La povertà relazionale si riferisce alla mancanza, o alla compromissione, delle relazioni interpersonali, che possono essere familiari, di amicizia, di comunità o di lavoro, e che sono fondamentali per il benessere psicologico e sociale di un individuo e anche di una famiglia comunque costituita. Può essere sia una conseguenza sia una causa della povertà economica, ma può darsi indipendentemente, avendo con essa in comune solo il fatto che si tratta di mancanza, o scarsità, di risorse importanti per il buon vivere. Inoltre, può riferirsi a due diversi tipi di relazioni, a quelli che Granovetter (1973) ha chiamato legami forti e legami deboli, che nel loro insieme costituiscono anche gran parte di ciò che è chiamato capitale sociale (Bourdieu 1980; Coleman 1990).

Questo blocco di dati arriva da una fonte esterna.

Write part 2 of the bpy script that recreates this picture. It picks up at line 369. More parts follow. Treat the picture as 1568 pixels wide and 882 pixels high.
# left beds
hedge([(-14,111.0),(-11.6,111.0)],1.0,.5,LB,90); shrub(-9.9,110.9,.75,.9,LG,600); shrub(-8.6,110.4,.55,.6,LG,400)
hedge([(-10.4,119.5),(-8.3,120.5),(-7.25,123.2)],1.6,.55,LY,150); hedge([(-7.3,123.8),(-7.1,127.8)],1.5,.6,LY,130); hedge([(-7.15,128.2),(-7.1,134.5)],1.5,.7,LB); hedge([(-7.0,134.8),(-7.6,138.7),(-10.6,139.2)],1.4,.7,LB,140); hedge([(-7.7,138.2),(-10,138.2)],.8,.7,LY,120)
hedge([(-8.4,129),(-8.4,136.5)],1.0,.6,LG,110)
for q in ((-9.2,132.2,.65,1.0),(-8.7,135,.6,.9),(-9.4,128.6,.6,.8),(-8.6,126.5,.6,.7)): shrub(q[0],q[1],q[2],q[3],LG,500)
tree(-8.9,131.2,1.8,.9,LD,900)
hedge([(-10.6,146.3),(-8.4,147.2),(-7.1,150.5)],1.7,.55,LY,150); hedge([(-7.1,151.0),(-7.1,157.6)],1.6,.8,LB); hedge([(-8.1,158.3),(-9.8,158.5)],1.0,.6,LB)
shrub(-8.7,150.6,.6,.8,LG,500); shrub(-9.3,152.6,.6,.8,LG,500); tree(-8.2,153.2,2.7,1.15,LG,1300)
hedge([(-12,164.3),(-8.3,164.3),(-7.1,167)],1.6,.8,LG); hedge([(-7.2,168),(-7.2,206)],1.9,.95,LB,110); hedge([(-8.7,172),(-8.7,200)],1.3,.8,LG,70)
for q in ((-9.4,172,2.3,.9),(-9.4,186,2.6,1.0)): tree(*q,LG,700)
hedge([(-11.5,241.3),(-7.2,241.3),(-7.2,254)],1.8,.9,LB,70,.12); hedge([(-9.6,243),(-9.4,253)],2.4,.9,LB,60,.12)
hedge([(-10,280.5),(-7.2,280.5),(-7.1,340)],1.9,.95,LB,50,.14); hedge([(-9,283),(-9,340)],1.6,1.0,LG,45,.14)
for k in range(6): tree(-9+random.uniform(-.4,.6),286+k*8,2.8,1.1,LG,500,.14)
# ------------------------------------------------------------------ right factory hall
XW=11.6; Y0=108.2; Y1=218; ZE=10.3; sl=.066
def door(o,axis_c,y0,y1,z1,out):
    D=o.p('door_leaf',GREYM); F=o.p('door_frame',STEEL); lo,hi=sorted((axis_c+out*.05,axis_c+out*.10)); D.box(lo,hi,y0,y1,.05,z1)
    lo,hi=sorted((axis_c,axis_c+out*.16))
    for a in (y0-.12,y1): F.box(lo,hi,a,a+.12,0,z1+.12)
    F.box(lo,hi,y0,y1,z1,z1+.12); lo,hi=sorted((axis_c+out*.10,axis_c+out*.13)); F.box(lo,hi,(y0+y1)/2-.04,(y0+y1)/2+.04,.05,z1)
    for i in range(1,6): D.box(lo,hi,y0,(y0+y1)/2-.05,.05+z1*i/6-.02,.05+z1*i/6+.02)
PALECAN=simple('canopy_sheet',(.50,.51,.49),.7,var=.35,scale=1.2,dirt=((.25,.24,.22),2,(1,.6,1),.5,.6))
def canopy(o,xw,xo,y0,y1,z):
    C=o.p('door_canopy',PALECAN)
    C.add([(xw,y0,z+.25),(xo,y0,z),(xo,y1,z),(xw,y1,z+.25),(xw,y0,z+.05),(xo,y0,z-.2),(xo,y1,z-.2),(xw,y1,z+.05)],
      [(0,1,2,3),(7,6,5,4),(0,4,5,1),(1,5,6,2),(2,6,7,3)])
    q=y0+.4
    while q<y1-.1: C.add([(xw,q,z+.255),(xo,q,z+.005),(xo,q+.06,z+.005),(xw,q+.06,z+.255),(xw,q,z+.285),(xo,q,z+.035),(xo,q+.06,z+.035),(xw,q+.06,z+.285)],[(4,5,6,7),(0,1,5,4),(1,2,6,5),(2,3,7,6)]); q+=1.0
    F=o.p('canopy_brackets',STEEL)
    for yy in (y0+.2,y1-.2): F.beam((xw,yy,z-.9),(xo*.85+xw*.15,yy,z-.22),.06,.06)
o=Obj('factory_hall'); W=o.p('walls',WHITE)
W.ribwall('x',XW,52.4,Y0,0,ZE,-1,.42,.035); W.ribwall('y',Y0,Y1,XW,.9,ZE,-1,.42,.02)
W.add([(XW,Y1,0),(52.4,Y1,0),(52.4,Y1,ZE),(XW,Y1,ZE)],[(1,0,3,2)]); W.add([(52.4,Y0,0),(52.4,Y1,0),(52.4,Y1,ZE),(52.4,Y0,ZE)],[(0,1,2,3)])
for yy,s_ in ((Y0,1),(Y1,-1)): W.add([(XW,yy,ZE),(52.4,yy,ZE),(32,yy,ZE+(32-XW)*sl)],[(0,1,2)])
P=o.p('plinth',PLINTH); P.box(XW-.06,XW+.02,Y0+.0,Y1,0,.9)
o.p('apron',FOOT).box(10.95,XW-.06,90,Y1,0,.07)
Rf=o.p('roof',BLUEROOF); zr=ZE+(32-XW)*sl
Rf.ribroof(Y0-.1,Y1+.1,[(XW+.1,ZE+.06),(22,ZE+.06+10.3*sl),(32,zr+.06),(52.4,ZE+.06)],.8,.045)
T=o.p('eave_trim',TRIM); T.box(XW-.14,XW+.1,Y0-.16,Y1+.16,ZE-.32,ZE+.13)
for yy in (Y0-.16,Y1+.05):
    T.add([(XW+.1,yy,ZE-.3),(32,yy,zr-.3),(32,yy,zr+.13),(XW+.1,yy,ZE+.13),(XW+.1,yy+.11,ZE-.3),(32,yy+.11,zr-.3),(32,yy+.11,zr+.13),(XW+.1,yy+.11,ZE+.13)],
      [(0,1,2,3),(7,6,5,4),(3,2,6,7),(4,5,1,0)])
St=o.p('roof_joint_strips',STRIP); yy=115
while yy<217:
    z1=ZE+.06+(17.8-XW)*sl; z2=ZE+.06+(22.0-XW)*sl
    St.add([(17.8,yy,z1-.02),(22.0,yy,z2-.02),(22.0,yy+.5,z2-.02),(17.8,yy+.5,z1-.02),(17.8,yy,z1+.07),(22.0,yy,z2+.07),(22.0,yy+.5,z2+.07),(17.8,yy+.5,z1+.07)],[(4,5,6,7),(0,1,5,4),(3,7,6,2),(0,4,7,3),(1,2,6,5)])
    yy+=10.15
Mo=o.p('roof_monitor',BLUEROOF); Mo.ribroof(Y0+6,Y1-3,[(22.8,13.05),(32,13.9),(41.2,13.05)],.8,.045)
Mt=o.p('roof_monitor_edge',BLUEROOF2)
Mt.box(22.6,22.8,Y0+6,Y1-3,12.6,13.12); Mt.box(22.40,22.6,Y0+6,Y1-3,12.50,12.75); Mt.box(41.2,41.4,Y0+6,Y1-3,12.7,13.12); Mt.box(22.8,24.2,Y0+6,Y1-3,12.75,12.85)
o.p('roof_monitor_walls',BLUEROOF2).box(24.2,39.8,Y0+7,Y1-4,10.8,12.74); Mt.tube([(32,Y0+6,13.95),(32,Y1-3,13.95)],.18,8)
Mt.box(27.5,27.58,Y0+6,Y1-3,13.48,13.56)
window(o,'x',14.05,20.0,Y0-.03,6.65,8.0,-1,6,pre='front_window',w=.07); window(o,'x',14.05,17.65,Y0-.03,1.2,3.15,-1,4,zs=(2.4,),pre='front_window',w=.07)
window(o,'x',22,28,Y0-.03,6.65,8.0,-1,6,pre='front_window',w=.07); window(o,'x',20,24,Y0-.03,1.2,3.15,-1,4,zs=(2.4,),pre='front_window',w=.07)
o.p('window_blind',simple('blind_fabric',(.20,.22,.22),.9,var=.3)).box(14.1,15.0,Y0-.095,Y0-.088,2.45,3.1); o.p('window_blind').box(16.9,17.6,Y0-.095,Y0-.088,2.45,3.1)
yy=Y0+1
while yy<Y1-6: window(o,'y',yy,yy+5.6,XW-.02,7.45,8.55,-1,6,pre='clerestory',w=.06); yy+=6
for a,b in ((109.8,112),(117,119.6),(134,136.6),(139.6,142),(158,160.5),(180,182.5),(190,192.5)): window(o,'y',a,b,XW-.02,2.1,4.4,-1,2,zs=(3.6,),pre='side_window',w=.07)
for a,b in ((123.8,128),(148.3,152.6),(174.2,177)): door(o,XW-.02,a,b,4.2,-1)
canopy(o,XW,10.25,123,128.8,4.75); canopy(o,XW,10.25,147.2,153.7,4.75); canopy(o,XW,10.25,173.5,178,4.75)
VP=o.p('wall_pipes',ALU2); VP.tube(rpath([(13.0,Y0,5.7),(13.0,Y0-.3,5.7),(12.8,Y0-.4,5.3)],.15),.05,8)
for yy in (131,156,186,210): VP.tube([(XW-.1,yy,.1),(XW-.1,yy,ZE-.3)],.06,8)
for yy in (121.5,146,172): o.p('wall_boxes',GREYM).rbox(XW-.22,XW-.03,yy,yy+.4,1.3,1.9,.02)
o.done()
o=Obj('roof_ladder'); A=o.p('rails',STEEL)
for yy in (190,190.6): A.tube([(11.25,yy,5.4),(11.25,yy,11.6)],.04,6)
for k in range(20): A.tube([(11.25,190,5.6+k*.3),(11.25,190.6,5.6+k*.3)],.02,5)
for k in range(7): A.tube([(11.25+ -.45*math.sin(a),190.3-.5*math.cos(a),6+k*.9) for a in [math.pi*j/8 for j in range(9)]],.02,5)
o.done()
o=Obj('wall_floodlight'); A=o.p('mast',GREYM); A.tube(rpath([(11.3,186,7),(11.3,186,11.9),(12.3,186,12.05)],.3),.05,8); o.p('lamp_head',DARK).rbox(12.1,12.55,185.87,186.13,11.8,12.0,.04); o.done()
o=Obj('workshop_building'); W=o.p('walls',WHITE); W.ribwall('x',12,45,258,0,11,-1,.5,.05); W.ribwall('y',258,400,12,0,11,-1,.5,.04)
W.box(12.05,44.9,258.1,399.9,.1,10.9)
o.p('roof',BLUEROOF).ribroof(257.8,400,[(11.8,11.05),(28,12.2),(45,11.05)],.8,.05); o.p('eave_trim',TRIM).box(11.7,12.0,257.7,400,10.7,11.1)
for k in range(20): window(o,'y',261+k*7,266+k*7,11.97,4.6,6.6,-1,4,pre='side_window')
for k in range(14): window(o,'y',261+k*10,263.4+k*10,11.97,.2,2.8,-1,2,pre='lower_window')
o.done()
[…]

Si può non essere poveri di legami forti ma esserlo di legami deboli e viceversa, o essere poveri in entrambe le dimensioni. Non solo le cause sono diverse, anche le conseguenze di questi distinti tipi di povertà relazionale hanno un impatto differente sulle varie dimensioni del benessere – psicologico, economico, sociale. In alcuni casi differenziano anche i gruppi sociali. La povertà di legami deboli, infatti, è maggiormente presente nei gruppi caratterizzati anche da altri tipi di scarsità: economica, di opportunità di mobilità sociale e di esperienze in contesti diversi di vita, di istruzione, di riconoscimento al di fuori della propria cerchia, oggi anche di competenze digitali.
Per questo può anche essere maggiore tra gli stranieri, specie se combinano una situazione economica modesta o difficile con una vita sociale confinata esclusivamente al proprio gruppo etnico-culturale. Pur consapevole che il confine tra ciò che attiene alle biografie e caratteristiche psicologiche e caratteriali degli individui e ciò che ha cause sociali è spesso labile, in questa sede mi occupo della povertà relazionale che ha chiari tratti di strutturazione sociale.